The Houses of the Oireachtas Commission agreed to adopt a dignity and respect workplace policy in July, which would cover how complaints about sexual harassment and bullying are handled.
The Oireachtas has now advertised a tender for a contractor to run a helpline, to act as a “first point of contact”. It will provide staff with advice on how they can make a formal complaint under the new dignity and respect policy and how to “draw down third party investigation services” from the Oireachtas, states the contract outline.
The helpline will be staffed during weekdays and will file annual reports to the Oireachtas on number of queries handled. Estimated cost of the contract will be €50,000 over five years, excluding VAT, states the tender.
The contract tender notes helpline staff will have a “listening brief” to provide information to the person raising a concern. Staff “do not get involved in any other way in the complaints procedure and are not advocates for either party”, it states.
The helpline will be required to provide people with information on what behaviour constitutes bullying, harassment, or sexual harassment.
The dignity and respect policy has been drafted, but will not be launched until the helpline is in place. A spokeswoman for the Oireachtas said it was expected a contractor would be selected to run the service by the middle of November.
Women’s caucus
The Oireachtas also plans to commission a survey on the prevalence of sexual harassment and experiences of inappropriate behaviour among those working in Leinster House.
Green Party TD Catherine Martin, who chairs the Oireachtas women's caucus, said she had been assured a tender to hire a consultant to conduct the survey would be run in the comings weeks.

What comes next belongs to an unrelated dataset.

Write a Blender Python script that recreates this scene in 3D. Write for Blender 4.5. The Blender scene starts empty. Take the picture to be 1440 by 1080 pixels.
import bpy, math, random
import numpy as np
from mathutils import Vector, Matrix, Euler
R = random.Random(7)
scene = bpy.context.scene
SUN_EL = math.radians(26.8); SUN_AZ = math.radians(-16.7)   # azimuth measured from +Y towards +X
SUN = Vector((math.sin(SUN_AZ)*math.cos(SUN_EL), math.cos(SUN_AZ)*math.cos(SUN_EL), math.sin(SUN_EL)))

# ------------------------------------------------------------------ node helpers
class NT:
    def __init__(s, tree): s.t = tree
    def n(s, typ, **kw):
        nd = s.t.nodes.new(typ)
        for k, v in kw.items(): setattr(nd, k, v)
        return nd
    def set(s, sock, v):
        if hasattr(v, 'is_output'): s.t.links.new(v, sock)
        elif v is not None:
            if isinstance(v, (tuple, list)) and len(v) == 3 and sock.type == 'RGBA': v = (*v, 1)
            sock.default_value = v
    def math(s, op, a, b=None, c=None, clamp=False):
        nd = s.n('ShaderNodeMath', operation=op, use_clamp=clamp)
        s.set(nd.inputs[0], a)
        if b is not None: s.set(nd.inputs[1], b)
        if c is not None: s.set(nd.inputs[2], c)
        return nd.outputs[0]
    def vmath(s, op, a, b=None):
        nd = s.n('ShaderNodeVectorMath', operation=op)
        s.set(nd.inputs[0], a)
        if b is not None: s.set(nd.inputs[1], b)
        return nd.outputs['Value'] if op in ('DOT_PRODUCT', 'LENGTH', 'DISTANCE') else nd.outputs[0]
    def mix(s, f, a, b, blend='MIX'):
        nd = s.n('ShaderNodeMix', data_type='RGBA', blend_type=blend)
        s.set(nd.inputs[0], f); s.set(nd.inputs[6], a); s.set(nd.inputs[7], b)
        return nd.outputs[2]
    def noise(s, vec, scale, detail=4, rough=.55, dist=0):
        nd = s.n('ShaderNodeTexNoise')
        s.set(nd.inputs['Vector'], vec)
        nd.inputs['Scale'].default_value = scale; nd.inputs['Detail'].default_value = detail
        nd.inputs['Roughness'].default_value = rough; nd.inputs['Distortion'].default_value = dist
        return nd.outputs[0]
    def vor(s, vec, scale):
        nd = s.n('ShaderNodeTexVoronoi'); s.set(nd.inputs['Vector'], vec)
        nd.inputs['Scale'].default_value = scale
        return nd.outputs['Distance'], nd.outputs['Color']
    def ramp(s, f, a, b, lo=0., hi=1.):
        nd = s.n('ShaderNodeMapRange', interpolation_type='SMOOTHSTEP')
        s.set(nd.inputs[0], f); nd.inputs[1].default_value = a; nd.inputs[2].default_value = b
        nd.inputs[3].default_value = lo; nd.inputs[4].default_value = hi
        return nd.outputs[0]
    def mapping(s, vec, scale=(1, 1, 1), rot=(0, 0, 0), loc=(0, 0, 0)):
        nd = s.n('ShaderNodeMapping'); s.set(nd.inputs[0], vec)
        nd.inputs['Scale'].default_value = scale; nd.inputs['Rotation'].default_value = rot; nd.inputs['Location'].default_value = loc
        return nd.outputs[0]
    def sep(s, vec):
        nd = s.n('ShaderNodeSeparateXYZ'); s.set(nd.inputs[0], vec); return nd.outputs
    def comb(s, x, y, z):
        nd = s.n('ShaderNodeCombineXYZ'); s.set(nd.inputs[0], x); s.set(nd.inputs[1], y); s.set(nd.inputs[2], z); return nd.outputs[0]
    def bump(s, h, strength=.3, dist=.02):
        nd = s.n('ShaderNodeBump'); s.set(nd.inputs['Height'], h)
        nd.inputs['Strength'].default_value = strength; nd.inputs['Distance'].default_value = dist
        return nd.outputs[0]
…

Ms Martin said the caucus had rejected proposals for an internal survey run by the Oireachtas, insisting the process had to be independent. The survey will cover all members, staff, members of the media and interns, she said.
“There are people who probably are concerned about what will come out. At the moment we don’t know. And that is not a safe workplace environment,” she said. The previous lack of a policy on workplace standards of dignity and respect was a blind spot, “but we are setting it right”, she said.